The Scottish Government’s proposed fox control bill includes measures to reduce a pack of hounds to just two dogs. It also includes “pre-emptive measures to address the likelihood of ‘trail-hunting’ becoming established in Scotland”. 

Robbie Marsland, the League’s director in Scotland, said: “This verdict completely vindicates the Scottish Government’s plans to ensure trail hunting cannot be introduced into Scotland. It also reveals the scale of dishonesty hunters will descend to in order to continue to be able to encourage packs of hounds to chase and kill foxes.

He added: “It also seriously compromises anything the hunters will say in response to the forthcoming consultation on the government bill to strengthen the current legislation. It’s time for the smokescreens to be blown away and for fox hunting to be really banned in Scotland – for good”.

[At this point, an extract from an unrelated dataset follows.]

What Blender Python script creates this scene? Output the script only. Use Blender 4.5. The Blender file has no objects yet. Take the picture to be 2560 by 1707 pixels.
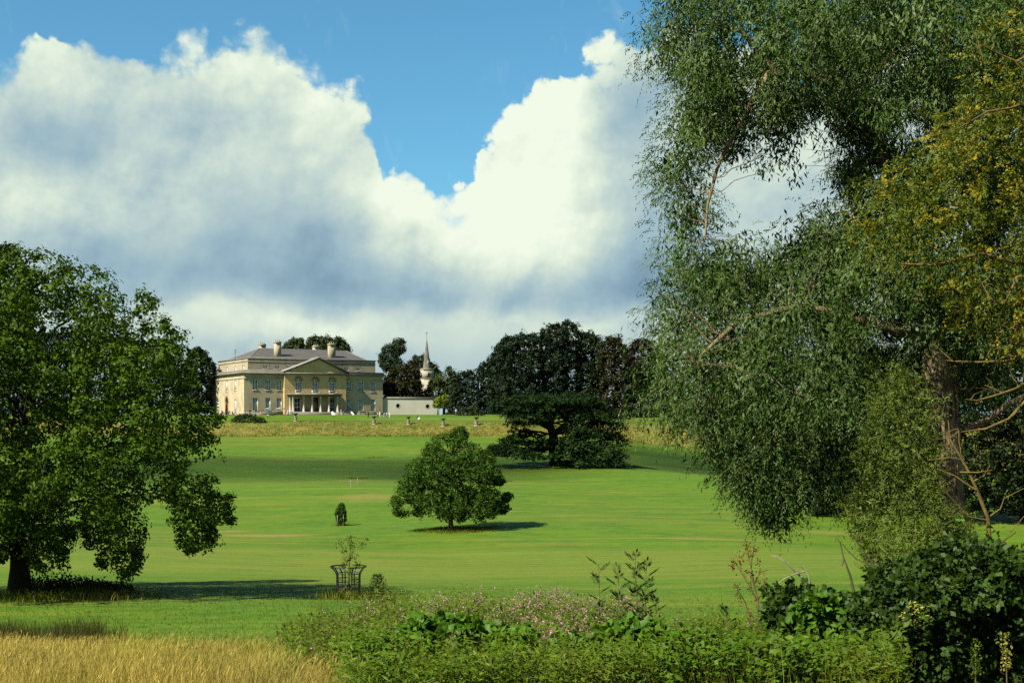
import bpy, bmesh, math, random
import numpy as np
from mathutils import Vector, Matrix

random.seed(11)
rng = np.random.default_rng(11)
sc = bpy.context.scene
col = sc.collection
PI = math.pi
R = math.radians

# ------------------------------------------------------------------ camera
F, HOR = 3517.0, 1080.0            # focal length and horizon of the photograph, in its pixels
cd = bpy.data.cameras.new('camera')
cam = bpy.data.objects.new('camera', cd)
col.objects.link(cam)
cam.location = (0, 0, 0)
cam.rotation_euler = (PI / 2, 0, 0)
cd.sensor_width = 36.0
cd.lens = F / 2560.0 * 36.0
cd.shift_y = (HOR - 853.5) / 2560.0
cd.clip_start = 0.5
cd.clip_end = 9000.0
sc.camera = cam

# ------------------------------------------------------------------ light
SUN_EL = R(45)
TO_SUN = Vector((-0.765, -0.645, 0)).normalized() * math.cos(SUN_EL) + Vector((0, 0, math.sin(SUN_EL)))
sd = bpy.data.lights.new('sun', 'SUN')
sd.energy = 5.0
sd.angle = R(0.53)
sd.color = (1.0, 0.93, 0.80)
sun = bpy.data.objects.new('sun', sd)
sun.rotation_euler = (-TO_SUN).to_track_quat('-Z', 'Y').to_euler()
col.objects.link(sun)
sc.view_settings.view_transform = 'Standard'
sc.view_settings.look = 'None'
sc.view_settings.exposure = 1.5
sc.view_settings.gamma = 1.0
sc.view_settings.use_curve_mapping = False
EXPO = 2 ** 1.5
K_LEAF, K_GROUND, K_PLAIN = .50, .54, .53      # base colours below were chosen at a lower exposure
sc.cycles.use_denoising = False
sc.cycles.max_bounces = 6
sc.cycles.diffuse_bounces = 2
sc.cycles.glossy_bounces = 2
sc.cycles.transmission_bounces = 3
sc.cycles.transparent_max_bounces = 8
sc.cycles.use_adaptive_sampling = True
sc.cycles.adaptive_threshold = 0.01
sc.cycles.sample_clamp_indirect = 4.0


def lin(c):
    c = c / 255.0
    return c / 12.92 if c <= 0.04045 else ((c + 0.055) / 1.055) ** 2.4


def srgb(r, g, b):
    return (lin(r), lin(g), lin(b))


# ------------------------------------------------------------------ node helper
class NT:
    def __init__(s, tree):
        s.t = tree

    def n(s, typ, **kw):
        nd = s.t.nodes.new(typ)
        for k, v in kw.items():
            setattr(nd, k, v)
        return nd

    def put(s, sock, v):
        if isinstance(v, bpy.types.NodeSocket):
            s.t.links.new(v, sock)
        elif isinstance(v, (tuple, list, Vector)):
            v = tuple(v)
            if len(v) == 3 and len(sock.default_value) == 4:
                v = v + (1.0,)
            sock.default_value = v
        else:
            sock.default_value = v

    def m(s, op, a, b=0.0, c=0.0, clamp=False):
        nd = s.n('ShaderNodeMath', operation=op, use_clamp=clamp)
        s.put(nd.inputs[0], a)
        s.put(nd.inputs[1], b)
        s.put(nd.inputs[2], c)
        return nd.outputs[0]

    def add(s, a, b): return s.m('ADD', a, b)
    def sub(s, a, b): return s.m('SUBTRACT', a, b)
    def mul(s, a, b): return s.m('MULTIPLY', a, b)

    def v(s, op, a, b=(0, 0, 0), scale=1.0):
        nd = s.n('ShaderNodeVectorMath', operation=op)
        s.put(nd.inputs[0], a)
        s.put(nd.inputs[1], b)
        if op == 'SCALE':
            s.put(nd.inputs['Scale'], scale)
        return nd.outputs[0]

    def mix(s, f, a, b, mode='MIX'):
        nd = s.n('ShaderNodeMix', data_type='RGBA', blend_type=mode)
        s.put(nd.inputs[0], f)
        s.put(nd.inputs[6], a)
        s.put(nd.inputs[7], b)
        return nd.outputs[2]

    def noise(s, vec, scale, detail=4, rough=0.55, dist=0.0, color=False):
        nd = s.n('ShaderNodeTexNoise')
        s.put(nd.inputs['Vector'], vec)
        nd.inputs['Scale'].default_value = scale
        nd.inputs['Detail'].default_value = detail
        nd.inputs['Roughness'].default_value = rough
        nd.inputs['Distortion'].default_value = dist
        return nd.outputs['Color' if color else 'Fac']

    def sstep(s, x, a, b):
        nd = s.n('ShaderNodeMapRange', interpolation_type='SMOOTHSTEP')
        s.put(nd.inputs[0], x)
        s.put(nd.inputs[1], a)
        s.put(nd.inputs[2], b)
        return nd.outputs[0]

    def ramp(s, x, stops, interp='LINEAR'):
        nd = s.n('ShaderNodeValToRGB')
        cr = nd.color_ramp
        cr.interpolation = interp
        while len(cr.elements) < len(stops):
            cr.elements.new(0.5)
        for e, (p, c) in zip(cr.elements, stops):
            e.position = p
            e.color = tuple(c) + (1.0,)
        s.put(nd.inputs[0], x)
        return nd.outputs[0]


# ------------------------------------------------------------------ sky
def build_world():
    w = bpy.data.worlds.new('World')
    sc.world = w
    w.use_nodes = True
    t = w.node_tree
    for nd in list(t.nodes):
        t.nodes.remove(nd)
    g = NT(t)
    STR = 0.1
    sky = g.n('ShaderNodeTexSky', sky_type='NISHITA', sun_disc=False)
    sky.sun_elevation = SUN_EL
    sky.sun_rotation = math.atan2(TO_SUN.x, TO_SUN.y)
    sky.air_density = 1.0
    sky.dust_density = 0.6
    sky.ozone_density = 2.0
    d = g.n('ShaderNodeTexCoord').outputs['Generated']
    d = g.v('NORMALIZE', d)
    sp = g.n('ShaderNodeSeparateXYZ')
    g.put(sp.inputs[0], d)
    az = g.m('ARCTAN2', sp.outputs[0], sp.outputs[1])
    el = g.m('ARCSINE', sp.outputs[2])

    def AE(px, py):
        a = math.atan((px - 1280) / F)
        return a, math.atan((HOR - py) / F * math.cos(a))
    # domain warp
    wc = g.noise(d, 9.0, 3, 0.5, color=True)
    ws = g.n('ShaderNodeSeparateColor')
    g.put(ws.inputs[0], wc)
    wx, wy = g.sub(ws.outputs[0], 0.5), g.sub(ws.outputs[1], 0.5)
    fb = g.sub(g.noise(d, 17.0, 11, 0.60), 0.5)
    fb2 = g.sub(g.noise(g.v('ADD', d, (3.1, 1.7, 0.4)), 55.0, 8, 0.62), 0.5)
    # cloud tops: height of the cloud edge as a function of azimuth
    A0, A1 = -R(25), R(25)
    tops = [(-400, 230), (-200, 190), (-80, 165), (0, 150), (56, 128), (126, 91), (189, 84), (281, 105), (330, 108),
            (421, 108), (463, 98), (533, 114), (596, 95), (666, 106), (737, 138), (807, 176), (870, 206),
            (918, 255), (946, 320), (956, 410), (972, 430), (1020, 428), (1050, 456), (1101, 474), (1154, 468),
            (1184, 425), (1204, 352), (1256, 300), (1285, 270), (1360, 222), (1400, 180), (1450, 140), (1466, 112),
            (1508, 122), (1571, 112), (1700, 60), (1850, 110), (2050, 180), (2200, 80), (2450, 130), (2700, 200)]
    fc = g.n('ShaderNodeFloatCurve')
    cm = fc.mapping
    cv = cm.curves[0]
    xs = [(AE(px, py)[0] - A0) / (A1 - A0) for px, py in tops]
    ys = [AE(px, py)[1] for px, py in tops]
    xs = np.clip(xs, 0.0, 1.0)
    while len(cv.points) < len(tops):
        cv.points.new(0.5, 0.5)
    for p, x, y in zip(cv.points, xs, ys):
        p.location = (float(x), float(y))
        p.handle_type = 'VECTOR'
    cm.update()
    azw = g.add(az, g.mul(wx, 0.012))
    azw = g.add(azw, g.mul(fb2, 0.010))
    g.put(fc.inputs['Factor'], 1.0)
    g.put(fc.inputs['Value'], g.m('DIVIDE', g.sub(azw, A0), A1 - A0, clamp=True))
    T_in = fc.outputs[0]
    T_out = g.add(0.22, g.mul(g.sub(g.noise(d, 2.6, 2, 0.5), 0.5), 1.6))
    outside = g.sstep(g.m('ABSOLUTE', az), R(22), R(34))
    mx = g.n('ShaderNodeMix', data_type='FLOAT')
    g.put(mx.inputs[0], outside)
    g.put(mx.inputs[2], T_in)
    g.put(mx.inputs[3], T_out)
    T = mx.outputs[0]
    Fd = g.sub(T, el)
    def billow(scale, off, k):
        vr = g.n('ShaderNodeTexVoronoi', feature='SMOOTH_F1', distance='EUCLIDEAN')
        g.put(vr.inputs['Vector'], g.v('ADD', dw, off))
        vr.inputs['Scale'].default_value = scale
        vr.inputs['Smoothness'].default_value = 0.35
        return g.mul(g.sub(0.45, vr.outputs['Distance']), k)
    dw = g.v('ADD', d, g.v('SCALE', g.v('SUBTRACT', g.noise(d, 40.0, 5, 0.6, color=True), (.5, .5, .5)), scale=0.022))
    bil = g.add(billow(22.0, (1.3, 0, .2), 0.034), billow(58.0, (0, 2.1, .7), 0.016))
    bil = g.add(bil, billow(140.0, (.4, .3, 1.1), 0.007))
    Fd = g.add(Fd, bil)
    Fd = g.add(Fd, g.mul(fb, 0.030))
    Fd = g.add(Fd, g.mul(fb2, 0.016))
    soft = g.add(0.004, g.mul(g.sstep(g.noise(g.v('ADD', d, (7.7, 0, 2.0)), 6.0, 2), 0.42, 0.62), 0.018))
    alpha = g.sstep(Fd, -0.002, soft)
    # thin wisps in the blue gap
    wv = g.n('ShaderNodeMapping')
    g.put(wv.inputs[0], d)
    wv.inputs['Rotation'].default_value = (0, R(35), 0)
    wv.inputs['Scale'].default_value = (60, 60, 22)
    wn = g.noise(wv.outputs[0], 1.0, 6, 0.6, 0.6)
    wisp = g.mul(g.sstep(wn, 0.55, 0.80), g.sstep(Fd, -0.075, -0.012))
    wisp = g.mul(wisp, 0.35)
    # brightness of the cloud: broad lights and darks + billow relief
    azs = g.add(az, g.mul(wx, 0.05))
    els = g.add(g.add(el, g.mul(wy, 0.035)), g.mul(fb, 0.020))
    B = g.add(0.60, g.mul(g.sub(g.noise(d, 3.0, 2), 0.5), g.mul(outside, 0.5)))
    blobs = [(1330, 400, 190, 210, .32), (1200, 590, 190, 120, .32), (1440, 200, 120, 110, .30), (1010, 500, 120, 70, .26),
             (1400, 610, 150, 100, .22), (1590, 260, 80, 90, -.36), (1660, 480, 120, 130, -.16),
             (620, 150, 260, 60, .22), (870, 260, 90, 100, .18), (120, 190, 160, 80, .06), (40, 540, 190, 70, .20),
             (330, 440, 230, 120, .02), (130, 350, 150, 70, -.18), (330, 250, 130, 70, -.06), (720, 400, 220, 90, -.02), (820, 500, 160, 80, -.08),
             (520, 670, 330, 90, -.20), (880, 710, 280, 75, -.16), (1330, 748, 330, 55, -.22), (180, 640, 180, 60, -.12),
             (1600, 700, 180, 100, -.22), (700, 560, 220, 80, -.10), (640, 800, 150, 45, .34), (470, 780, 90, 45, .14),
             (860, 815, 160, 40, .26), (1420, 825, 200, 38, .32), (1080, 800, 140, 40, .06), (1050, 890, 260, 50, -.16),
             (430, 860, 120, 60, -.12), (1900, 480, 200, 100, .02)]
    for cx, cy, sx, sy, am in blobs:
        a0, e0 = AE(cx, cy)
        dx = g.mul(g.sub(azs, a0), F / sx)
        dy = g.mul(g.sub(els, e0), F / sy)
        q = g.add(g.mul(dx, dx), g.mul(dy, dy))
        B = g.add(B, g.mul(g.m('EXPONENT', g.mul(q, -0.75)), am))
    off = Vector((-0.006, 0.0, 0.009))
    def relief(scale, det, rough, k):
        a = g.noise(d, scale, det, rough)
        b = g.noise(g.v('ADD', d, tuple(off * (26.0 / scale))), scale, det, rough)
        return g.mul(g.sub(a, b), k)
    det_w = g.add(0.35, g.mul(g.sstep(B, 0.30, 0.75), 0.65))
    B = g.add(B, g.mul(relief(9.0, 3, 0.5, 0.55), 1.0))
    B = g.add(B, g.mul(relief(24.0, 6, 0.55, 0.62), det_w))
    B = g.add(B, g.mul(relief(70.0, 5, 0.6, 0.22), det_w))
    rim = g.m('EXPONENT', g.mul(g.m('ABSOLUTE', Fd), -28.0))
    B = g.add(B, g.mul(g.mul(bil, rim), 9.0))
    B = g.add(B, g.mul(rim, 0.16))
    # a lower bank of lit puffs in front of the grey base
    e750 = AE(1000, 752)[1]
    F2 = g.add(g.sub(g.add(e750, g.mul(wx, 0.035)), el), g.mul(bil, 0.55))
    F2 = g.add(F2, g.mul(fb, 0.012))
    m2 = g.mul(g.sstep(F2, 0.0, 0.012), g.sstep(g.noise(d, 11.0, 3, 0.5), 0.36, 0.60))
    B2 = g.sub(0.80, g.mul(F2, 6.0))
    mb = g.n('ShaderNodeMix', data_type='FLOAT')
    g.put(mb.inputs[0], g.mul(m2, 0.75))
    g.put(mb.inputs[2], B)
    g.put(mb.inputs[3], B2)
    B = mb.outputs[0]
    B = g.add(B, g.mul(bil, g.mul(det_w, 3.2)))
    cc = g.ramp(B, [(0.0, srgb(92, 124, 152)), (0.18, srgb(116, 148, 171)), (0.38, srgb(154, 184, 197)),
                    (0.56, srgb(186, 207, 206)), (0.74, srgb(212, 228, 214)), (0.92, srgb(234, 246, 226)), (1.0, srgb(242, 250, 232))])
    cc = g.mix(1.0, cc, (1 / (EXPO * STR),) * 3, 'MULTIPLY')
    blue = g.mix(1.0, sky.outputs[0], tuple(c * 2 ** .5 / EXPO for c in (0.50, 0.94, 1.0)), 'MULTIPLY')
    base = g.mix(wisp, blue, tuple(c / (EXPO * STR) for c in srgb(170, 205, 225)))
    out = g.mix(alpha, base, cc)
    bg = g.n('ShaderNodeBackground')
    g.put(bg.inputs[0], out)
    bg.inputs[1].default_value = STR
    wo = g.n('ShaderNodeOutputWorld')
    t.links.new(bg.outputs[0], wo.inputs[0])
    w.cycles.sampling_method = 'MANUAL'
    w.cycles.sample_map_resolution = 512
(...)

A spokesman for the Scottish Countryside Alliance said: “Hunts in Scotland carry out pest control for the protection of livestock and wildlife as the legislation allows. The Scottish Government’s own review of that legislation stated ‘the use of packs of hounds to flush out foxes to be shot remains a significant pest control measure, both to control the general level of foxes in an area as well as to address particular problems affecting a farm or estate’”.